Libreville handshake opens the campaign
Monday 28 July, the polished marble corridors of Gabon’s Palais Rénovation echoed with Central African accents as Congo-Brazzaville’s Prime Minister Anatole Collinet Makosso met President Brice Clotaire Oligui Nguema. Officially, the audience was a courtesy call. In reality, it marked the firing pistol of Congo’s regional drive to have Firmin Édouard Matoko elected Director-General of UNESCO in 2025. Carrying what Makosso described as a “fraternal message” from President Denis Sassou Nguesso, the delegation thanked Libreville for its warm welcome during last year’s transition and praised the current reforms under way in Gabon.
Why Brazzaville banks on Matoko
Few in Congo’s diplomatic circles doubt Matoko’s résumé. The Pointe-Noire native served more than fifteen years at UNESCO, rising to Assistant Director-General in charge of Priority Africa and External Relations, a portfolio that supervised programmes from Lake Chad schooling projects to the safeguarding of Timbuktu’s manuscripts (UNESCO Press, 2023). Insiders say his technocratic profile fits well with calls for a less politicised, more field-oriented UNESCO. Congolese analysts argue that his election would place Central Africa, often overshadowed by West and North African heavyweights, at the heart of the UN system (Les Dépêches de Brazzaville, 30 June 2024).
Congo-Gabon ties: soft power in motion
Libreville was a deliberate first stop.
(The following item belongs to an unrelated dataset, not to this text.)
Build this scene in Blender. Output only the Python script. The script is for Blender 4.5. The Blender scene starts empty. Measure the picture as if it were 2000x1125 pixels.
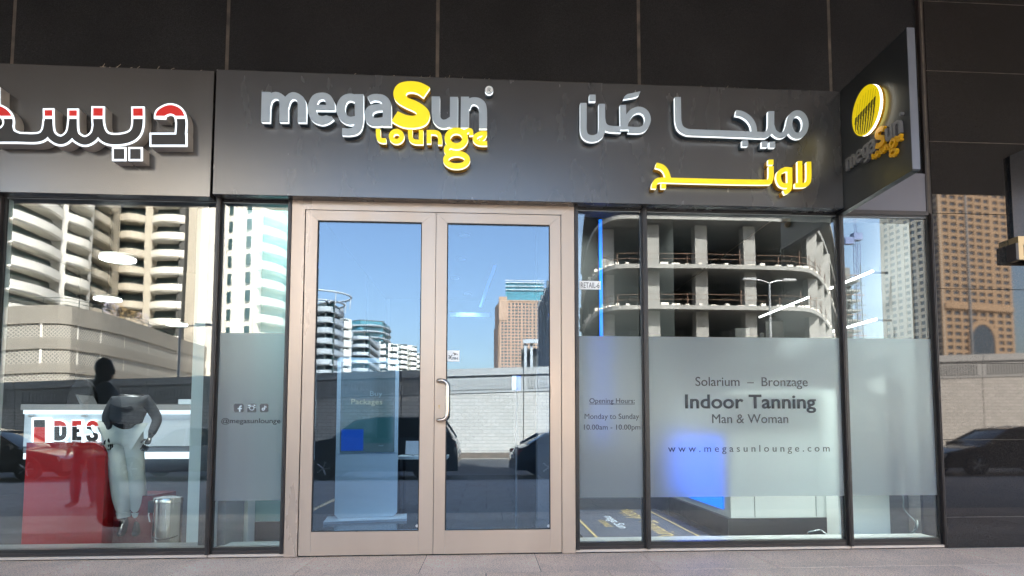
import bpy, bmesh, math, random
import numpy as np
from mathutils import Vector, Matrix
random.seed(7)
S = bpy.context.scene
C = S.collection
PI = math.pi

# ------------------------------------------------------------------ camera
YAW, PITCH, ROLL, FPX, CX, CY = 0.0697, 0.0705, 0.0008, 1300.0, 1042.0, 743.6
D0, EYE = 6.0, 1.11724
_c, _s = math.cos, math.sin
RM = (np.array([[_c(YAW), 0, _s(YAW)], [0, 1, 0], [-_s(YAW), 0, _c(YAW)]]) @
      np.array([[1, 0, 0], [0, _c(PITCH), -_s(PITCH)], [0, _s(PITCH), _c(PITCH)]]) @
      np.array([[_c(ROLL), -_s(ROLL), 0], [_s(ROLL), _c(ROLL), 0], [0, 0, 1]]))
cam_data = bpy.data.cameras.new('camera')
cam = bpy.data.objects.new('camera', cam_data)
C.objects.link(cam)
conv = lambda v: Vector((v[0], v[2], -v[1]))
cx_, cy_, cz_ = conv(RM[:, 0]), -conv(RM[:, 1]), -conv(RM[:, 2])
cam.matrix_world = Matrix(((cx_.x, cy_.x, cz_.x, 0), (cx_.y, cy_.y, cz_.y, -D0), (cx_.z, cy_.z, cz_.z, EYE), (0, 0, 0, 1)))
cam_data.sensor_width = 36.0
cam_data.lens = 36.0 * FPX / 2000.0
cam_data.shift_x = (1000.0 - CX) / 2000.0
cam_data.shift_y = (CY - 562.5) / 2000.0
cam_data.clip_start, cam_data.clip_end = 0.05, 4000.0
S.camera = cam

# ------------------------------------------------------------------ sky and sun
SUN_EL = math.radians(46)
SUN_AZ = (0.35, 1.0)                     # horizontal direction towards the sun: behind the shop
w = bpy.data.worlds.new('World'); S.world = w; w.use_nodes = True
nt = w.node_tree; nt.nodes.clear()
sky = nt.nodes.new('ShaderNodeTexSky'); sky.sky_type = 'NISHITA'; sky.sun_disc = False
sky.sun_elevation = SUN_EL; sky.sun_rotation = math.atan2(SUN_AZ[0], SUN_AZ[1])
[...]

Since General Oligui Nguema took power last August, Brazzaville and Libreville have multiplied working visits on security in the Gulf of Guinea and joint logging certification. Makosso’s praise for Gabon’s transition — “rigour and vision,” he said outside the palace — underlines Sassou Nguesso’s balanced posture: supportive without appearing to interfere. For Gabon, backing Matoko offers a cost-free dividend: closer economic co-operation, a louder regional voice at UNESCO and a diplomatic gesture that fits Oligui Nguema’s promise to keep Gabon engaged internationally.
Inside the UNESCO numbers game
The Director-General is chosen by UNESCO’s 58-member Executive Board before being confirmed by the General Conference. Congo knows every ballot will count. Paris, Madrid and Doha are reportedly weighing their own contenders, while Kenya is considering a bid (Jeune Afrique, 10 May 2024). By visiting each African capital ahead of the formal campaign window, Makosso hopes to secure a core of twenty votes that would force broader horse-trading in October 2025, observers in Brazzaville explained. “We want to enter the room with momentum, not sympathy,” a senior diplomat confided after the Libreville meeting.
What a Congolese win could mean
Beyond national prestige, Matoko’s election could channel extra-budgetary funds toward Congo Basin environmental initiatives. UNESCO manages the Man and the Biosphere network, and the world’s second-largest tropical forest sits right on Congo’s soil. Climate negotiators in Brazzaville quietly note that a friendly Director-General could accelerate project approvals. Regional universities also eye the possibility of more UNESCO Chairs, a point Makosso reportedly emphasised to his Gabonese hosts.
Next stops: West African swing
The Prime Minister’s plane left Libreville the same evening for Abidjan, with Abuja, Accra and Dakar on the manifest. Each capital brings its own calculus: Côte d’Ivoire angles for support in its quest to join the UN Security Council in 2026; Nigeria seeks backing for an ECOWAS reform plan; Senegal wants help positioning Dakar as a francophone tech hub. Brazzaville’s message is straightforward: endorse Matoko now, reap diplomatic goodwill later. According to Congolese officials, Sassou Nguesso may personally phone at least a dozen heads of state in the coming months to lock in pledges.
A cautious optimism in Brazzaville
Back home, commentators adopt measured confidence. State television talks up Central African solidarity, yet advisers admit the race remains open. Previous elections have shown that early favourites can stumble when late compromises are forged in Paris. Still, Makosso’s opening gambit in Libreville has put Congo firmly on the board. “Building a truly peaceful world by touching the hearts of citizens,” the Prime Minister told reporters, “is the vision we wish to defend through Matoko.” For now, the campaign trail heads west, but all eyes in Brazzaville stay fixed on the UNESCO halls along the Seine, where the final ballots will fall.